Lease – Transfer – Respondent sub-selling property – Mortgage company obtaining possession order – Respondent claiming transfer of lease obtained by fraud – Respondent relying on defence of non est factum and seeking rectification – Judge upholding claim – Whether judge could properly conclude that the respondent, acting reasonably, signed documents without knowledge of their nature – Appeal dismissed
The respondent H was Iranian and came to the UK in 1989. He met S, who advised him to purchase a flat. In July 1989 H purchased the lease of 82 Eamont Court from S for £125,000. On the same day, he signed the transfer of the lease to S for £170,000. The property was mortgaged by S to TSB Bank for £140,000. S failed to meet the mortgage repayments and TSB obtained a possession order.

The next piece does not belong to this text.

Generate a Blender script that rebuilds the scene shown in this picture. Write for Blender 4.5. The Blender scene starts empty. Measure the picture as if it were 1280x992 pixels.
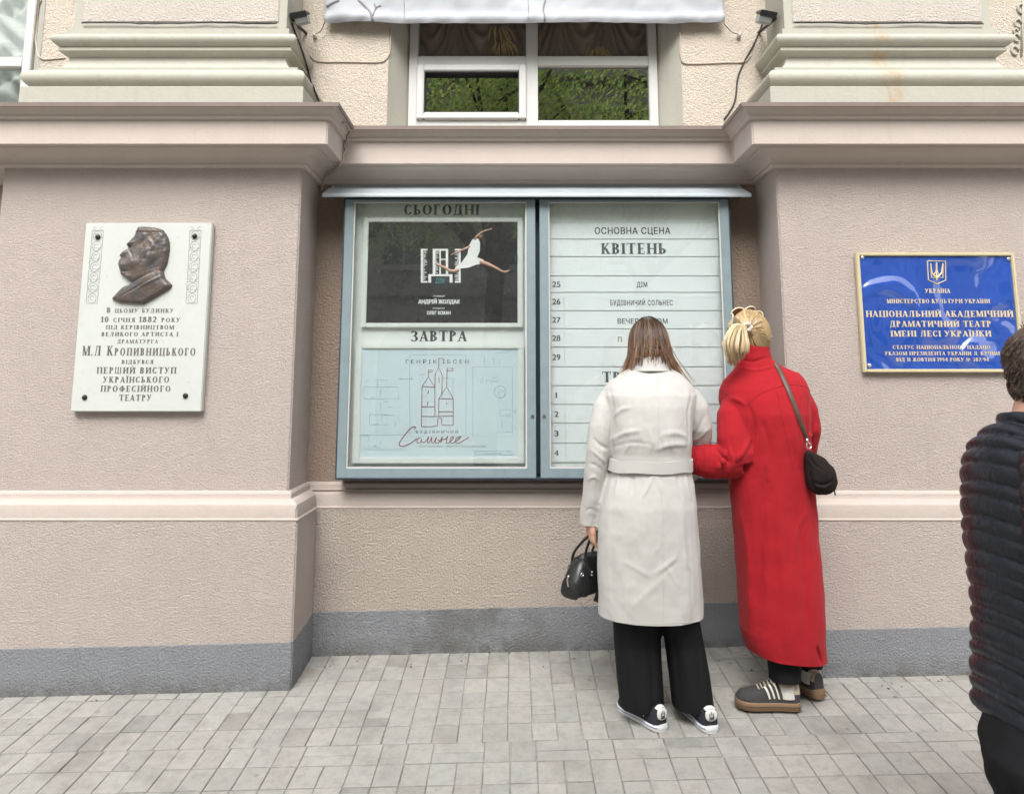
import bpy, bmesh, math, random
import numpy as np
from mathutils import Vector, Matrix, noise
from mathutils.bvhtree import BVHTree
R = math.radians
random.seed(7); np.random.seed(7)
scene = bpy.context.scene
COL = scene.collection

# ---------------------------------------------------------------- camera
F, XP, YP, TH, DIST, CZ = 900.0, 644.0, 355.0, R(7.9), 3.9, 1.334
cam = bpy.data.objects.new('camera', bpy.data.cameras.new('camera')); COL.objects.link(cam)
cam.location = (0, -DIST, CZ); cam.rotation_euler = (R(90) + TH, 0, 0)
cam.data.sensor_width = 36; cam.data.lens = 36 * F / 1280
cam.data.shift_x = (640 - XP) / 1280; cam.data.shift_y = (YP - 496) / 1280
cam.data.clip_start = 0.05; cam.data.clip_end = 500
scene.camera = cam

# ---------------------------------------------------------------- overcast daylight
SUN_EL, SUN_AZ = R(50), R(187)          # azimuth clockwise from +Y
world = bpy.data.worlds.new('World'); scene.world = world; world.use_nodes = True
wn = world.node_tree.nodes; wl = world.node_tree.links
sky = wn.new('ShaderNodeTexSky'); sky.sky_type = 'NISHITA'; sky.sun_disc = False
sky.sun_elevation = SUN_EL; sky.sun_rotation = SUN_AZ; sky.dust_density = 4.0; sky.air_density = 1.2; sky.ozone_density = 1.0
hsv = wn.new('ShaderNodeHueSaturation'); hsv.inputs['Saturation'].default_value = 0.12
wl.new(sky.outputs[0], hsv.inputs['Color']); wl.new(hsv.outputs[0], wn['Background'].inputs['Color'])
wn['Background'].inputs['Strength'].default_value = 0.15
sun = bpy.data.objects.new('sun', bpy.data.lights.new('sun', 'SUN')); COL.objects.link(sun)
sun.data.energy = 1.5; sun.data.angle = R(34); sun.data.color = (1, .975, .95)
sd = Vector((math.sin(SUN_AZ) * math.cos(SUN_EL), math.cos(SUN_AZ) * math.cos(SUN_EL), math.sin(SUN_EL)))
sun.rotation_euler = sd.to_track_quat('Z', 'Y').to_euler()
scene.view_settings.view_transform = 'Standard'; scene.view_settings.look = 'None'
scene.view_settings.gamma = 1; scene.view_settings.use_curve_mapping = False
scene.view_settings.exposure = 1.05

# ---------------------------------------------------------------- measuring helper: photo pixel at a known depth -> metres
_s, _c = math.sin(TH), math.cos(TH)
YOFF = 0.0
def at(px, py, Y):
    Y += YOFF; y = Y + DIST; k = -(py - YP) / F
    z = (k * y * _c + y * _s) / (_c - k * _s); d = y * _c + z * _s
    return Vector(((px - XP) * d / F, Y, z + CZ))
def ray_dir(px, py):
    return (at(px, py, 0) - Vector((0, -DIST, CZ))).normalized()
CAM = Vector((0, -DIST, CZ))
def gz(x, y): return .022 * x + .073 * y      # the pavement falls towards the road and along the street

# ---------------------------------------------------------------- object helpers
def tag(o, label=None, cat=None, group=None, kind=None):
    if label: o['label'] = label
    if cat: o['category'] = cat
    if group: o['group'] = group
    if kind: o['kind'] = kind
    return o
def empty(name, loc, label=None, cat=None, group=None, kind=None):
    o = bpy.data.objects.new(name, None); COL.objects.link(o); o.location = loc; o.empty_display_size = .1
    return tag(o, label, cat, group, kind)
class MB:
    def __init__(s): s.v = []; s.f = []; s.c = []
    def add(s, vs, fs, col=None):
        b = len(s.v); s.v += [tuple(v) for v in vs]; s.f += [tuple(i + b for i in f) for f in fs]
        s.c += [col if col else (1, 1, 1)] * len(vs) if not isinstance(col, list) else col
        return s
    def box(s, x0, x1, y0, y1, z0, z1):
        v = [(x, y, z) for x in (x0, x1) for y in (y0, y1) for z in (z0, z1)]
        return s.add(v, [(0, 1, 3, 2), (4, 6, 7, 5), (0, 4, 5, 1), (2, 3, 7, 6), (0, 2, 6, 4), (1, 5, 7, 3)])
    def obox(s, M, hx, hy, hz):
        v = [M @ Vector((x, y, z)) for x in (-hx, hx) for y in (-hy, hy) for z in (-hz, hz)]
        return s.add(v, [(0, 1, 3, 2), (4, 6, 7, 5), (0, 4, 5, 1), (2, 3, 7, 6), (0, 2, 6, 4), (1, 5, 7, 3)])
    def quad(s, a, b, c, d): return s.add([a, b, c, d], [(0, 1, 2, 3)])
    def tube(s, pts, rad, n=8, col=None, caps=True, flat=1.0, up=None):
        pts = [Vector(p) for p in pts]; m = len(pts)
        if not hasattr(rad, '__len__'): rad = [rad] * m
        vs = []; N = None
        for i in range(m):
            t = (pts[min(i + 1, m - 1)] - pts[max(i - 1, 0)])
            if t.length < 1e-9: t = Vector((0, 0, 1))
            t.normalize()
            if N is None:
                N = Vector(up) if up else (Vector((0, 0, 1)) if abs(t.z) < .9 else Vector((0, 1, 0)))
            N = N - t * N.dot(t)
            if N.length < 1e-6: N = t.orthogonal()
            N.normalize(); B = t.cross(N)
            for k in range(n):
                a = 2 * math.pi * k / n
                vs.append(pts[i] + (N * math.cos(a) * flat + B * math.sin(a)) * rad[i])
        fs = [(i * n + k, i * n + (k + 1) % n, (i + 1) * n + (k + 1) % n, (i + 1) * n + k) for i in range(m - 1) for k in range(n)]
        if caps: fs += [tuple(range(n - 1, -1, -1)), tuple((m - 1) * n + k for k in range(n))]
        if isinstance(col, list): col = [c for c in col for _ in range(n)]
        return s.add(vs, fs, col)
    def rings(s, rs, caps=True, col=None):
        n = len(rs[0]); vs = [p for r in rs for p in r]; m = len(rs)
        fs = [(i * n + k, i * n + (k + 1) % n, (i + 1) * n + (k + 1) % n, (i + 1) * n + k) for i in range(m - 1) for k in range(n)]
        if caps: fs += [tuple(range(n - 1, -1, -1)), tuple((m - 1) * n + k for k in range(n))]
        return s.add(vs, fs, col)
    def ball(s, c, r, M=None, n=12, m=8):
        c = Vector(c); r = Vector(r) if hasattr(r, '__len__') else Vector((r, r, r)); rs = []
        M = M or Matrix.Identity(3)
        for i in range(m + 1):
            ph = math.pi * (i + .02) / (m + .04)
            rs.append([c + M @ Vector((r.x * math.sin(ph) * math.cos(2 * math.pi * k / n), r.y * math.sin(ph) * math.sin(2 * math.pi * k / n), -r.z * math.cos(ph))) for k in range(n)])
        return s.rings(rs)
    def prism(s, poly, y0, y1):                # outline in x,z pushed through y
        n = len(poly)
        v = [(x, y0, z) for x, z in poly] + [(x, y1, z) for x, z in poly]
        return s.add(v, [tuple(range(n)), tuple(range(2 * n - 1, n - 1, -1))] + [(i, i + n, (i + 1) % n + n, (i + 1) % n) for i in range(n)])
    def mesh(s, name, sharp=None, bevel=0, fix=True):
        me = bpy.data.meshes.new(name); me.from_pydata(s.v, [], s.f)
        if any(c != (1, 1, 1) for c in s.c):
            a = me.color_attributes.new('Col', 'FLOAT_COLOR', 'POINT')
            a.data.foreach_set('color', np.array([(*c, 1) for c in s.c], dtype=np.float32).ravel())
        if fix or bevel:
            bm = bmesh.new(); bm.from_mesh(me)
            if fix: bmesh.ops.recalc_face_normals(bm, faces=bm.faces)
            if bevel:
                es = [e for e in bm.edges if len(e.link_faces) == 2 and e.calc_face_angle(0) > R(35)]
                bmesh.ops.bevel(bm, geom=es, offset=bevel, segments=2, affect='EDGES', clamp_overlap=True)
            bm.to_mesh(me); bm.free()
        if sharp is not None:
            me.shade_smooth()
            if sharp < 180: me.set_sharp_from_angle(angle=R(sharp))
        return me
    def obj(s, name, mat, parent=None, sharp=None, bevel=0, fix=True):
        return link(name, s.mesh(name, sharp, bevel, fix), mat, parent)
def link(name, me, mat, parent=None):
    o = bpy.data.objects.new(name, me); COL.objects.link(o)
    if mat: me.materials.clear(); me.materials.append(mat)
    if parent: attach(o, parent)
    return o
def attach(o, parent):
    o.parent = parent
    w = Matrix.Translation(parent.location) if parent.parent is None else world_of(parent)
    o.matrix_parent_inverse = w.inverted()
def world_of(o):
    m = o.matrix_basis.copy() if False else Matrix.LocRotScale(o.location, o.rotation_euler, o.scale)
    return world_of(o.parent) @ o.matrix_parent_inverse @ m if o.parent else m
def dup(o, parent=None):
    c = o.copy(); COL.objects.link(c); c.parent = parent
    for ch in list(o.children): dup(ch, c)
    return c
def evaluated(me, mods):
    o = bpy.data.objects.new('tmp', me); COL.objects.link(o)
    for typ, kw in mods:
        m = o.modifiers.new(typ, typ)
        for k, v in kw.items(): setattr(m, k, v)
    dg = bpy.context.evaluated_depsgraph_get(); dg.update()
    r = bpy.data.meshes.new_from_object(o.evaluated_get(dg))
    bpy.data.objects.remove(o)
    return r
def fuse(mb, voxel, smooth=4, name='skin'):
    """closed overlapping shapes -> one continuous skin"""
    me = mb.mesh(name)
    return evaluated(me, [('REMESH', dict(mode='VOXEL', voxel_size=voxel)), ('SMOOTH', dict(factor=.5, iterations=smooth))])
def co_of(me):
    a = np.empty(len(me.vertices) * 3, dtype=np.float32); me.vertices.foreach_get('co', a); return a.reshape(-1, 3)
def no_of(me):
    a = np.empty(len(me.vertices) * 3, dtype=np.float32); me.vertex_normals.foreach_get('vector', a); return a.reshape(-1, 3)
def set_co(me, a): me.vertices.foreach_set('co', a.astype(np.float32).ravel()); me.update()
def seg_dist(P, a, b):
    a = np.array(a); b = np.array(b); d = b - a; t = np.clip(((P - a) @ d) / max(d @ d, 1e-9), 0, 1)
    return np.linalg.norm(P - (a + t[:, None] * d), axis=1), t
def folds(me, lines):
    """push cloth in or out along 3-D polylines: (points, height, width)"""
    P = co_of(me); N = no_of(me); D = np.zeros(len(P))
    for pts, h, w in lines:
        best = np.full(len(P), 9.)
        L = len(pts) - 1; fade = np.ones(len(P))
        for i in range(L):
            d, t = seg_dist(P, pts[i], pts[i + 1]); u = (i + t) / L
            m = d < best; best[m] = d[m]; fade[m] = (np.sin(np.pi * np.clip(u * .92 + .04, 0, 1)) ** .6)[m]
        D += h * fade * np.exp(-(best / w) ** 2)
    set_co(me, P + N * D[:, None])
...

H, who was in occupation, became aware that he was not the registered proprietor and sought rectification. He brought two actions, which were heard together. The first action was a claim that there had been a breach of duty of care by Chatwani & Co (the fourth defendant). In the second action, H sought rectification of the register of title: (i) cancelling S as the proprietor and registering himself as proprietor; and (ii) cancelling the charge in favour of TSB Bank, of which the Solicitors’ Indemnity Fund was the assignee. He submitted that he had been unable to speak, read or understand any English at the time and had therefore failed to understand the nature of the document he had signed.
The judge held that: H, at all stages, believed himself to be the owner of the property; the defence of non est factum applied; and the transfer to S should be declared void. Accordingly, the judge ordered rectification. The appellant Solicitors’ Indemnity Fund submitted, inter alia, that H did have an awareness of commercial matters, that he was able to read English numerals and his suspicions should have been raised. The principal issue was whether the judge was correct in holding that H reasonably, and without negligence, signed documents believing them to be of a different nature, so as to rely on a defence of non est factum.
Held: The appeal was dismissed.
The judge had seen H giving evidence and accepted him as a truthful witness. H was illiterate in the sense that he could not understand English and had relied on those present when the transfer was signed. He therefore had acted responsibly and carefully in view of his particular circumstances. The judge had not fallen into error in applying the law. Having considered the test in Saunders v Anglia Building Society (formerly Northampton Town & Country Building Society (No 1) [1971] AC 1004 and also Foster v Mackinnon (1869) LR 4 CP 704, the judge concluded that H had never intended to sign the transfer of the lease to S. With the correct legal test in mind, the judge made findings of fact, with which it was not for the court to interfere.
Justin Fenwick QC and Sue Carr (instructed by Ince & Co) appeared for the appellant; Anthony Mann QC and Ann McAllister (instructed by Stanley de Leon, of Potters Bar) appeared for the respondent.